-------- Dataset section

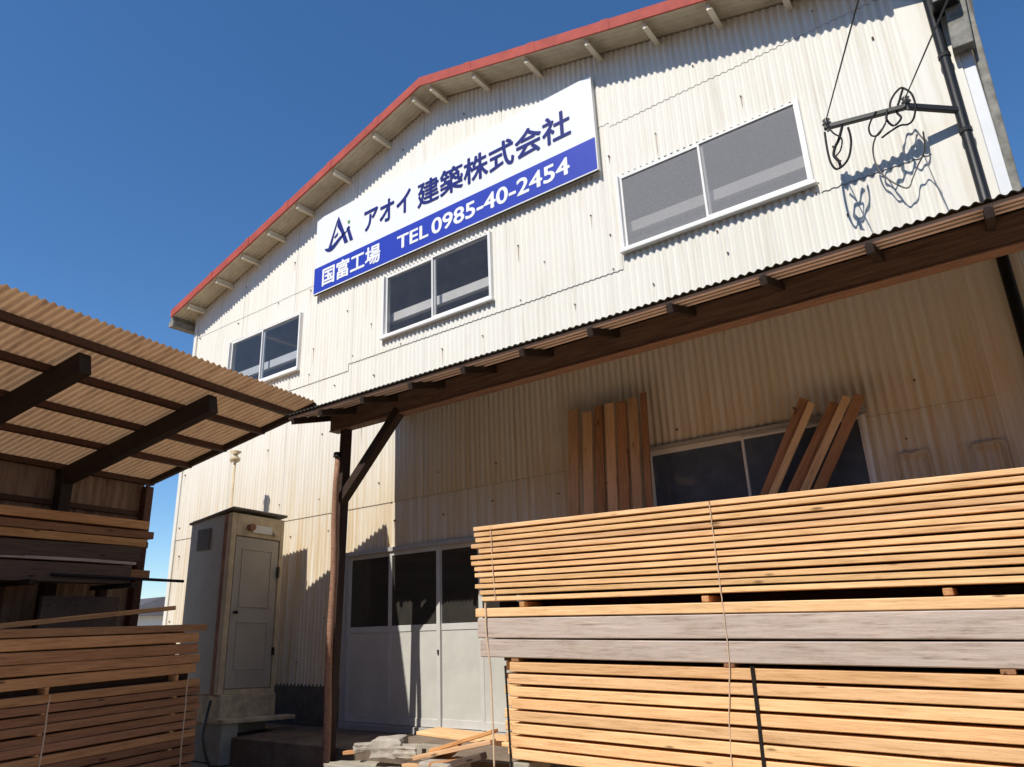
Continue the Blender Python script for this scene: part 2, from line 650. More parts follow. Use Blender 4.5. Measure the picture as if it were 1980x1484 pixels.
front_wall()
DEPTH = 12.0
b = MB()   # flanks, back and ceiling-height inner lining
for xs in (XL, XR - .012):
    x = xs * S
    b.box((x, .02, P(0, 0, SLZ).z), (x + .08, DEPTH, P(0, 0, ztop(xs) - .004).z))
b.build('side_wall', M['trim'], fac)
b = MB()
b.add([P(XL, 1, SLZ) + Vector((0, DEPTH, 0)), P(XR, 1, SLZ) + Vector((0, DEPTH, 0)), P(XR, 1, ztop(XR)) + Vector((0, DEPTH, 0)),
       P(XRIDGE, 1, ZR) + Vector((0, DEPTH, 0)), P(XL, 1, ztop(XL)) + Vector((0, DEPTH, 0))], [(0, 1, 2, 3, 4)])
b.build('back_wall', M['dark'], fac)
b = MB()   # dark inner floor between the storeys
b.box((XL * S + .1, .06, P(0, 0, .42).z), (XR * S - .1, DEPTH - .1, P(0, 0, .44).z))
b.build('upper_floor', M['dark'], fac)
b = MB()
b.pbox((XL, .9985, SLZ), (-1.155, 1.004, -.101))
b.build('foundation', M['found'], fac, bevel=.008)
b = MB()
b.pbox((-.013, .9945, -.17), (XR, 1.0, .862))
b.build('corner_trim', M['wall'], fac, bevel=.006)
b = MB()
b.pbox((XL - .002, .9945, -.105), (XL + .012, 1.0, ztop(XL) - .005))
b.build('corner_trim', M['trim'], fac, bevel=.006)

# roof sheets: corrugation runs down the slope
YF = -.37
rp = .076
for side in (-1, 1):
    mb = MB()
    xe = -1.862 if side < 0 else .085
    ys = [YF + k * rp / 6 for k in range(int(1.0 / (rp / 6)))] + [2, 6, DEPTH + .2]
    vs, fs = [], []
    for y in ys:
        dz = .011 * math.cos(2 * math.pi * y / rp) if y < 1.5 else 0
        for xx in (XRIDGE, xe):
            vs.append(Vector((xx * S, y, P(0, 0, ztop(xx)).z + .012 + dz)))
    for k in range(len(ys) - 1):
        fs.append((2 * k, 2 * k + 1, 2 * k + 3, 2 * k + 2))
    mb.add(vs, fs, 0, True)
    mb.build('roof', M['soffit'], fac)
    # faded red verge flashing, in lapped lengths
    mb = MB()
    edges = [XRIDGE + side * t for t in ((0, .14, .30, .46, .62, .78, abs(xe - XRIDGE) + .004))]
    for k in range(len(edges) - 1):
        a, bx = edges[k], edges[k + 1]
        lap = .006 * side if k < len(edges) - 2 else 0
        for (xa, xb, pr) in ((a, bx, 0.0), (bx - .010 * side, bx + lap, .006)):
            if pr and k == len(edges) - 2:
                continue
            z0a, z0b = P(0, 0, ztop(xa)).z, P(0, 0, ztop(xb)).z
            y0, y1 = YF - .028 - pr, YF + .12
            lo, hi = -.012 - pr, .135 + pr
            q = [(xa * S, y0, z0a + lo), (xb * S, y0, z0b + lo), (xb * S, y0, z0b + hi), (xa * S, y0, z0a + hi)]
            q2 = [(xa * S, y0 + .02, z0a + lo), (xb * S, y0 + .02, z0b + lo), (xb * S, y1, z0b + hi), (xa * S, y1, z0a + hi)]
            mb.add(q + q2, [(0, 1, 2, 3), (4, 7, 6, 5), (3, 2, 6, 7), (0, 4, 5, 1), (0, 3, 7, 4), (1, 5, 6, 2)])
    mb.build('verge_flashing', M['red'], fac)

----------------

#### [Request]
Make an exact copy of the data, leaving its pictures out.

#### [Response to this task]
Continue the Blender Python script for this scene: part 2, from line 650. More parts follow. Use Blender 4.5. Measure the picture as if it were 1980x1484 pixels.
front_wall()
DEPTH = 12.0
b = MB()   # flanks, back and ceiling-height inner lining
for xs in (XL, XR - .012):
    x = xs * S
    b.box((x, .02, P(0, 0, SLZ).z), (x + .08, DEPTH, P(0, 0, ztop(xs) - .004).z))
b.build('side_wall', M['trim'], fac)
b = MB()
b.add([P(XL, 1, SLZ) + Vector((0, DEPTH, 0)), P(XR, 1, SLZ) + Vector((0, DEPTH, 0)), P(XR, 1, ztop(XR)) + Vector((0, DEPTH, 0)),
       P(XRIDGE, 1, ZR) + Vector((0, DEPTH, 0)), P(XL, 1, ztop(XL)) + Vector((0, DEPTH, 0))], [(0, 1, 2, 3, 4)])
b.build('back_wall', M['dark'], fac)
b = MB()   # dark inner floor between the storeys
b.box((XL * S + .1, .06, P(0, 0, .42).z), (XR * S - .1, DEPTH - .1, P(0, 0, .44).z))
b.build('upper_floor', M['dark'], fac)
b = MB()
b.pbox((XL, .9985, SLZ), (-1.155, 1.004, -.101))
b.build('foundation', M['found'], fac, bevel=.008)
b = MB()
b.pbox((-.013, .9945, -.17), (XR, 1.0, .862))
b.build('corner_trim', M['wall'], fac, bevel=.006)
b = MB()
b.pbox((XL - .002, .9945, -.105), (XL + .012, 1.0, ztop(XL) - .005))
b.build('corner_trim', M['trim'], fac, bevel=.006)

# roof sheets: corrugation runs down the slope
YF = -.37
rp = .076
for side in (-1, 1):
    mb = MB()
    xe = -1.862 if side < 0 else .085
    ys = [YF + k * rp / 6 for k in range(int(1.0 / (rp / 6)))] + [2, 6, DEPTH + .2]
    vs, fs = [], []
    for y in ys:
        dz = .011 * math.cos(2 * math.pi * y / rp) if y < 1.5 else 0
        for xx in (XRIDGE, xe):
            vs.append(Vector((xx * S, y, P(0, 0, ztop(xx)).z + .012 + dz)))
    for k in range(len(ys) - 1):
        fs.append((2 * k, 2 * k + 1, 2 * k + 3, 2 * k + 2))
    mb.add(vs, fs, 0, True)
    mb.build('roof', M['soffit'], fac)
    # faded red verge flashing, in lapped lengths
    mb = MB()
    edges = [XRIDGE + side * t for t in ((0, .14, .30, .46, .62, .78, abs(xe - XRIDGE) + .004))]
    for k in range(len(edges) - 1):
        a, bx = edges[k], edges[k + 1]
        lap = .006 * side if k < len(edges) - 2 else 0
        for (xa, xb, pr) in ((a, bx, 0.0), (bx - .010 * side, bx + lap, .006)):
            if pr and k == len(edges) - 2:
                continue
            z0a, z0b = P(0, 0, ztop(xa)).z, P(0, 0, ztop(xb)).z
            y0, y1 = YF - .028 - pr, YF + .12
            lo, hi = -.012 - pr, .135 + pr
            q = [(xa * S, y0, z0a + lo), (xb * S, y0, z0b + lo), (xb * S, y0, z0b + hi), (xa * S, y0, z0a + hi)]
            q2 = [(xa * S, y0 + .02, z0a + lo), (xb * S, y0 + .02, z0b + lo), (xb * S, y1, z0b + hi), (xa * S, y1, z0a + hi)]
            mb.add(q + q2, [(0, 1, 2, 3), (4, 7, 6, 5), (3, 2, 6, 7), (0, 4, 5, 1), (0, 3, 7, 4), (1, 5, 6, 2)])
    mb.build('verge_flashing', M['red'], fac)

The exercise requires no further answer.